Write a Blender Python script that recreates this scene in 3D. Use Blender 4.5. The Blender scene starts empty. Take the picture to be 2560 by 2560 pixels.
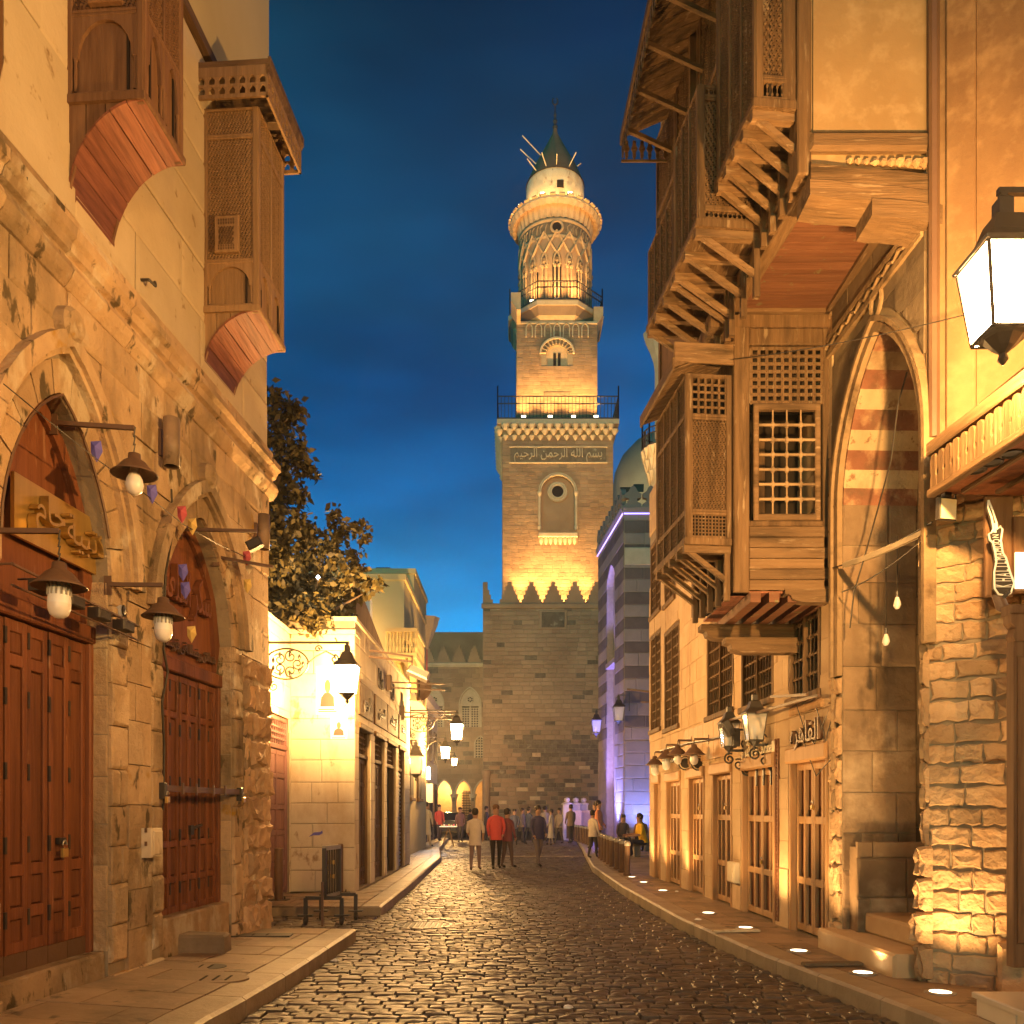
import bpy, math, random
import numpy as np
from mathutils import Vector, Matrix
RD = random.Random(11)
SC = bpy.context.scene; COL = SC.collection
PI = math.pi; rad = math.radians
# ---------------------------------------------------------------- camera
F, CX, HY, EYE = 2200.0, 1280.0, 2025.0, 1.6          # photo pixels (2560 wide): focal, centre column, horizon row; eye height
cam = bpy.data.cameras.new('camera'); cam.sensor_width = 36; cam.lens = 36 * F / 2560
cam.shift_y = (HY - 1280) / 2560; cam.clip_end = 3000; cam.clip_start = .05
co = bpy.data.objects.new('camera', cam); co.location = (0, 0, EYE); co.rotation_euler = (PI / 2, 0, 0)
COL.objects.link(co); SC.camera = co
# ---------------------------------------------------------------- sky, dusk light, exposure
W = bpy.data.worlds.new('World'); SC.world = W; W.use_nodes = True
nt = W.node_tree; bg = nt.nodes['Background']
sky = nt.nodes.new('ShaderNodeTexSky'); sky.sky_type = 'NISHITA'; sky.sun_disc = False
sky.sun_elevation = rad(6); sky.sun_rotation = rad(200); sky.ozone_density = 6; sky.dust_density = .3; sky.air_density = 1
tint = nt.nodes.new('ShaderNodeMix'); tint.data_type = 'RGBA'; tint.blend_type = 'MULTIPLY'; tint.inputs[0].default_value = 1
tint.inputs[7].default_value = (.02, 1.13, .82, 1)
gam = nt.nodes.new('ShaderNodeGamma'); gam.inputs[1].default_value = 1.5
tc = nt.nodes.new('ShaderNodeTexCoord'); mp = nt.nodes.new('ShaderNodeMapping'); mp.inputs[3].default_value = (1.0, 1.0, 3.2)
nz = nt.nodes.new('ShaderNodeTexNoise'); nz.inputs['Scale'].default_value = 1.7; nz.inputs['Detail'].default_value = 4; nz.inputs['Roughness'].default_value = .5
rp = nt.nodes.new('ShaderNodeMapRange'); rp.inputs[1].default_value = .35; rp.inputs[2].default_value = .75; rp.inputs[3].default_value = 0; rp.inputs[4].default_value = .28
cl = nt.nodes.new('ShaderNodeMix'); cl.data_type = 'RGBA'
cl.inputs[7].default_value = (.35, 2.6, 3.4, 1)
L = nt.links.new
L(sky.outputs[0], gam.inputs[0]); L(gam.outputs[0], tint.inputs[6]); L(tc.outputs['Generated'], mp.inputs[0]); L(mp.outputs[0], nz.inputs[0])
L(nz.outputs[0], rp.inputs[0]); L(rp.outputs[0], cl.inputs[0]); L(tint.outputs[2], cl.inputs[6])
sx = nt.nodes.new('ShaderNodeSeparateXYZ'); L(tc.outputs['Generated'], sx.inputs[0])      # dusk: the sky deepens steadily with height
el = nt.nodes.new('ShaderNodeMapRange'); el.inputs[1].default_value = .10; el.inputs[2].default_value = .72; el.inputs[3].default_value = 1.8; el.inputs[4].default_value = .22; L(sx.outputs[2], el.inputs[0])
em = nt.nodes.new('ShaderNodeMix'); em.data_type = 'RGBA'; em.blend_type = 'MULTIPLY'; em.inputs[0].default_value = 1; n2 = nt.nodes.new('ShaderNodeTexNoise'); n2.inputs['Scale'].default_value = 2.6; n2.inputs['Detail'].default_value = 3; L(mp.outputs[0], n2.inputs[0])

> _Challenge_
Extract the full listing exactly, with the pictures left out.

> _Response to the exercise_
Write a Blender Python script that recreates this scene in 3D. Use Blender 4.5. The Blender scene starts empty. Take the picture to be 2560 by 2560 pixels.
import bpy, math, random
import numpy as np
from mathutils import Vector, Matrix
RD = random.Random(11)
SC = bpy.context.scene; COL = SC.collection
PI = math.pi; rad = math.radians
# ---------------------------------------------------------------- camera
F, CX, HY, EYE = 2200.0, 1280.0, 2025.0, 1.6          # photo pixels (2560 wide): focal, centre column, horizon row; eye height
cam = bpy.data.cameras.new('camera'); cam.sensor_width = 36; cam.lens = 36 * F / 2560
cam.shift_y = (HY - 1280) / 2560; cam.clip_end = 3000; cam.clip_start = .05
co = bpy.data.objects.new('camera', cam); co.location = (0, 0, EYE); co.rotation_euler = (PI / 2, 0, 0)
COL.objects.link(co); SC.camera = co
# ---------------------------------------------------------------- sky, dusk light, exposure
W = bpy.data.worlds.new('World'); SC.world = W; W.use_nodes = True
nt = W.node_tree; bg = nt.nodes['Background']
sky = nt.nodes.new('ShaderNodeTexSky'); sky.sky_type = 'NISHITA'; sky.sun_disc = False
sky.sun_elevation = rad(6); sky.sun_rotation = rad(200); sky.ozone_density = 6; sky.dust_density = .3; sky.air_density = 1
tint = nt.nodes.new('ShaderNodeMix'); tint.data_type = 'RGBA'; tint.blend_type = 'MULTIPLY'; tint.inputs[0].default_value = 1
tint.inputs[7].default_value = (.02, 1.13, .82, 1)
gam = nt.nodes.new('ShaderNodeGamma'); gam.inputs[1].default_value = 1.5
tc = nt.nodes.new('ShaderNodeTexCoord'); mp = nt.nodes.new('ShaderNodeMapping'); mp.inputs[3].default_value = (1.0, 1.0, 3.2)
nz = nt.nodes.new('ShaderNodeTexNoise'); nz.inputs['Scale'].default_value = 1.7; nz.inputs['Detail'].default_value = 4; nz.inputs['Roughness'].default_value = .5
rp = nt.nodes.new('ShaderNodeMapRange'); rp.inputs[1].default_value = .35; rp.inputs[2].default_value = .75; rp.inputs[3].default_value = 0; rp.inputs[4].default_value = .28
cl = nt.nodes.new('ShaderNodeMix'); cl.data_type = 'RGBA'
cl.inputs[7].default_value = (.35, 2.6, 3.4, 1)
L = nt.links.new
L(sky.outputs[0], gam.inputs[0]); L(gam.outputs[0], tint.inputs[6]); L(tc.outputs['Generated'], mp.inputs[0]); L(mp.outputs[0], nz.inputs[0])
L(nz.outputs[0], rp.inputs[0]); L(rp.outputs[0], cl.inputs[0]); L(tint.outputs[2], cl.inputs[6])
sx = nt.nodes.new('ShaderNodeSeparateXYZ'); L(tc.outputs['Generated'], sx.inputs[0])      # dusk: the sky deepens steadily with height
el = nt.nodes.new('ShaderNodeMapRange'); el.inputs[1].default_value = .10; el.inputs[2].default_value = .72; el.inputs[3].default_value = 1.8; el.inputs[4].default_value = .22; L(sx.outputs[2], el.inputs[0])
em = nt.nodes.new('ShaderNodeMix'); em.data_type = 'RGBA'; em.blend_type = 'MULTIPLY'; em.inputs[0].default_value = 1; n2 = nt.nodes.new('ShaderNodeTexNoise'); n2.inputs['Scale'].default_value = 2.6; n2.inputs['Detail'].default_value = 3; L(mp.outputs[0], n2.inputs[0])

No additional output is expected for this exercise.